The majority of the talk however continues talking about web server configuration. The issues you will find at the web server are the memory, CPU and I/O are the constraints that you may hit depending on your application.

Measuring memory usage by considering an applications use of memory multiplies by how many concurrently running processes will give you an idea of how much memory is needed. Remember always that spare memory is disk cache for Linux based systems and this is significant in reducing I/O read time for things like static content serving. Memory reduction can be helped by front-end proxying as described by the question at offset 19:40 and relating it to the earlier description of threads and processes.  In short the buffering provided by Nginx in a single process on the input ensures that the application code isn’t running until a large amount of input is ready and that output is buffered in Nginx such that the process can end quicker while Nginx trickles the web page out to the client depending on the network speed. This reduction in the running time of the application enables the server to support better concurrency and hence better memory usage. This is why we at Open Query like to Nginx as the web server for the larger websites of our clients.

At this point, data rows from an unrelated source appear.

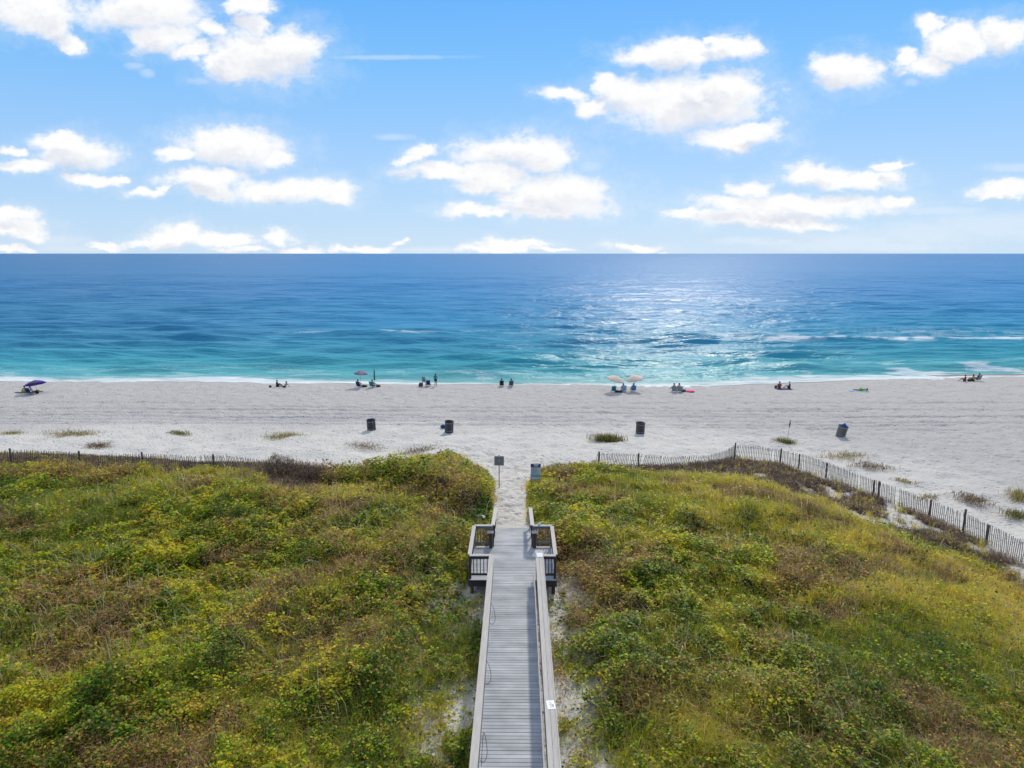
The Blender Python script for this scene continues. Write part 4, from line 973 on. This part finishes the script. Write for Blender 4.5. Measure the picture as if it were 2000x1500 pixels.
def mat_flat(px, py, name, label, m, L, w, rz, t=.03):
    x, y, z = hit(px, py)
    o = MB().sheet([[(-L/2+L*i/8, -w/2+w*j/2, .03+.015*math.sin(i*1.3+j)) for i in range(9)] for j in range(3)], t).build(name, m); o.location = (x, y, z+.02); o.rotation_euler = (0, 0, rz); tag(o, label, name.replace('_', ' ')); return o
S0, S1, S2 = SKIN
# far left group
umbrella(72, 768, 'purple open beach umbrella tilted over the leftmost group', ['purple', 'purple', 'slate'], (R(-10), R(-14)), 1.15, 1.7)
person(49, 768, 'sit', 'person in a mustard top leaning at the left of the purple umbrella group', S1, HAIRD, 'yellow', 'olive', R(55))
beach_chair(59, 770, 'navy beach chair under the purple umbrella', 'navy')
person(66, 767, 'lean', 'person in a pale pink top reclining beneath the purple umbrella', S1, HAIRB, 'white', 'olive', R(-60))
bag(73, 769, 'beach_bag', 'black bag at the right of the purple umbrella group', C_['dark'], .4, .3, .38)
mat_flat(39, 767, 'bodyboard', 'dark flat board lying left of the purple umbrella group', C_['slate'], 1.1, .5, .1)
# pair on the sand
person(542, 756, 'sit', 'person in dark clothes hunched on the sand, left of the pair near the left fence', S2, HAIRD, 'dark', 'dark', R(-50))
person(556, 757, 'lean', 'person in a grey top sitting upright on the sand facing left', S1, HAIRD, 'grey', 'dark', R(70))
bag(528, 757, 'beach_bag', 'small dark bag on the sand left of the hunched person', C_['dark'], .35, .25, .28)
# rose umbrella, closed umbrella
umbrella(705, 756, 'rose and teal open umbrella left of the closed one', ['rose', 'teal', 'rose', 'slate'], (0, R(4)), .92, 2.25)
beach_chair(702, 757, 'dark blue beach chair under the rose umbrella', 'navy', R(-20))
person(701, 756.5, 'chair', 'person in black seated beneath the rose umbrella', S1, HAIRD, 'dark', 'navy', R(-20))
bag(712, 756, 'beach_bag', 'low dark shape on the sand under the rose umbrella', C_['dark'], .7, .4, .25)  # wide, low dark box with a handle, right of the chair
x, y, z = hit(732, 756); U = tag(empty('closed_umbrella', (x, y, z)), 'furled dark umbrella standing upright beside the teal chair', 'beach umbrella')
MB().tube([(0, 0, -.3), (0, 0, 2.5)], .02, 8).build('pole', M_metal, U)
MB().lathe([(.03, .95), (.11, 1.0), (.10, 1.5), (.085, 2.0), (.05, 2.35), (.012, 2.44)], 12).build('folded_canopy', C_['slate'], U, True)
beach_chair(728, 757, 'teal beach chair beside the furled umbrella', 'teal', R(-25))
person(729, 756.5, 'chair', 'person in a teal top seated beside the furled umbrella', S1, HAIRD, 'teal', 'teal', R(-25))
bag(739, 756, 'beach_bag', 'dark bag at the right of the teal chair', C_['maroon'], .5, .4, .3)
# standing pair
person(828, 754.5, 'bend', 'person in a teal top bending over beside the navy chair', S0, HAIRG, 'teal', 'teal', R(15))
bag(822, 755, 'beach_bag', 'round brownish bag at the feet of the bending person', C_['maroon'], .55, .4, .5)
beach_chair(837, 754, 'empty navy beach chair between the bending and the standing person', 'navy')
person(851, 754.5, 'stand', 'person standing in a teal top and black shorts with legs bare', S2, HAIRD, 'teal', 'dark', R(-20))
# two seated at the centre
beach_chair(980, 755, 'black beach chair, left of the central pair', 'dark')
person(980, 754.5, 'chair', 'person in black seated at the left of the central pair', S1, HAIRD, 'dark', 'dark')
beach_chair(998, 755, 'navy and slate beach chair, right of the central pair', 'slate', R(10))
person(998, 754.5, 'chair', 'person in navy seated at the right of the central pair', S1, HAIRD, 'navy', 'navy', R(8))
# beige umbrellas
umbrella(1200, 765, 'left one of the two beige umbrellas', ['beige'], (R(6), R(14)), 1.15, 2.1)
umbrella(1239, 764, 'right one of the two beige umbrellas', ['beige'], (R(5), R(-10)), 1.15, 2.1)
beach_chair(1198, 766, 'dark teal beach chair under the left beige umbrella', 'teal')
beach_chair(1218, 765, 'sky blue striped beach chair between the beige umbrellas', 'sky')
person(1217, 764.5, 'chair', 'person in navy seated between the beige umbrellas', S1, HAIRD, 'navy', 'dark', R(-5))
beach_chair(1237, 765, 'bright blue beach chair under the right beige umbrella', 'blue')
person(1236, 764.5, 'chair', 'person in blue leaning back under the right beige umbrella', S1, HAIRB, 'blue', 'dark', R(8))
bag(1205, 768, 'cool_box', 'black cool box in front of the dark teal chair', C_['dark'], .5, .35, .36, 'cool box')
bag(1212, 767, 'beach_bag', 'grey blue bag between the dark teal and sky blue chairs', C_['slate'], .4, .3, .3)
# dark pair with pink float
person(1316, 766, 'sit', 'person in a black top sitting at the left of the pink float', S1, HAIRD, 'dark', 'dark', R(20), .22)
person(1326, 766, 'sit', 'person with bare tanned back sitting next to the pink float', S1, HAIRD, None, 'maroon', R(-10), .22)
for px, lb in ((1316.5, 'grey low chair under the person in the black top'), (1327, 'low chair under the person with the bare back')): beach_chair(px, 766.5, lb, 'grey')
bag(1335, 766, 'beach_bag', 'dark bag between the pair and the pink float', C_['slate'], .6, .4, .34)
x, y, z = hit(1347, 766); b = MB(); bmesh.ops.create_uvsphere(b.bm, u_segments=20, v_segments=10, radius=.5)
for v in b.bm.verts:
    v.co.z *= .28; v.co.x *= 1.25
    rr = math.hypot(v.co.x, v.co.y)
    if rr < .3 and v.co.z > 0: v.co.z -= .10*(1-rr/.3)
o = b.build('inflatable_float', C_['pink'], None, True); o.location = (x, y, z+.12); tag(o, 'hot pink inflatable lying on the sand', 'inflatable')
MB().tube([(.1, 0, .11), (.1, 0, .17)], .025, 8).build('valve', C_['white'], o)
# pair by the foam
person(1522, 759, 'sit', 'person in a red top sitting left of the person in grey', S1, HAIRD, 'red', 'maroon', R(-15))
person(1541, 759, 'sit', 'person in a grey green top sitting to the right of the red top', S1, HAIRG, 'slate', 'dark', R(60))
bag(1515, 759, 'beach_bag', 'dark upright bag left of the person in red', C_['slate'], .35, .25, .42)
mat_flat(1532, 760, 'beach_towel', 'navy towel under the pair by the foam', C_['navy'], 1.9, 1.0, .05)
# lying person
mat_flat(1678, 764, 'beach_towel', 'pale blue towel beneath the person lying in green', C_['sky'], 2.2, 1.0, R(-18))
person(1682, 764, 'prone', 'person in lime green lying face down on a towel', S1, HAIRB, 'green', 'green', R(-108), .07)
# right group
person(1884, 745, 'sit', 'person in a red top sitting near the right edge of the beach', S1, HAIRB, 'red', 'maroon', R(40))
person(1900, 744, 'sit', 'person in a mustard top sitting beside the blue grey chair', S1, HAIRD, 'yellow', 'dark', R(30))
beach_chair(1909, 744, 'blue grey beach chair near the right edge of the photo', 'grey', R(20))
person(1909, 743.5, 'chair', 'person in dark clothes seated in the blue grey chair', S1, HAIRD, 'slate', 'dark', R(20))
bag(1893, 745, 'beach_bag', 'black bag between the red top and the mustard top', C_['dark'], .5, .3, .3)
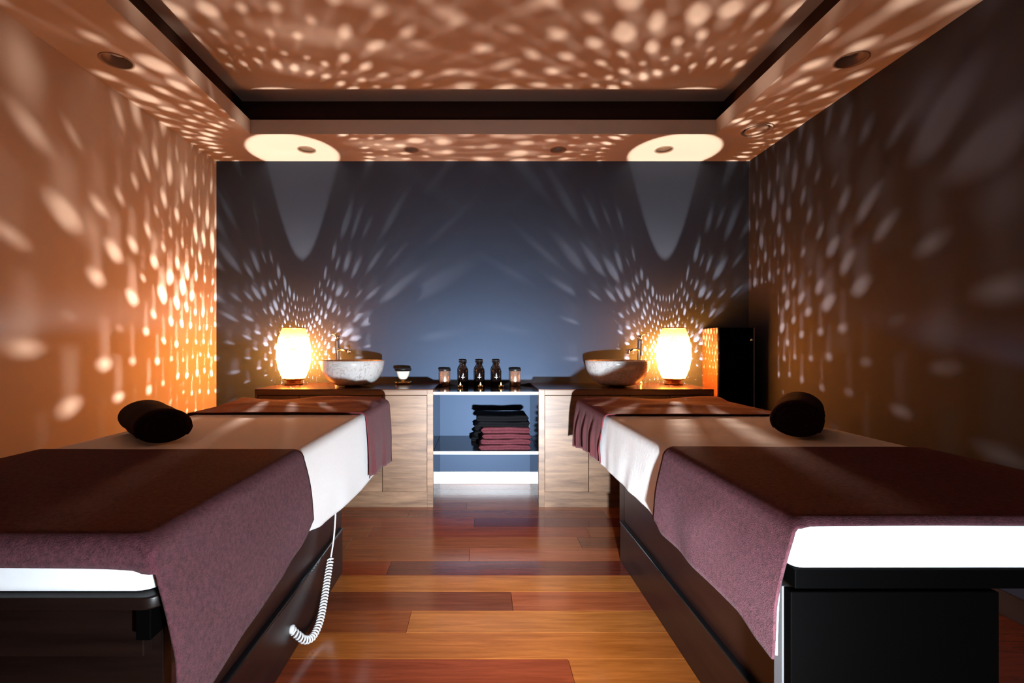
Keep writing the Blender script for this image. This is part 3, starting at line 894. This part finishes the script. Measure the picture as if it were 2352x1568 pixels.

Database is effectively an I/O constraint from the web server perspective as it should be on a different server if you run something more than a simple blog or an application where database utilisation is very low.  A database query that requires input from the web request that takes a long time to run will add to the time taken in rendering the page in fairly significant terms. Taking note of which queries are slow, like enabling the slow query log is the first step to identifying problem. Significant gains can usually be made by using indexes and using the database rather than the application to do joins, iterations and sorting. Of course much more optimisation of server and queries is possible and Open Query is happy to help.

Thanks again to PyCon speakers, organisers, sponsors and delegates. I had a great time.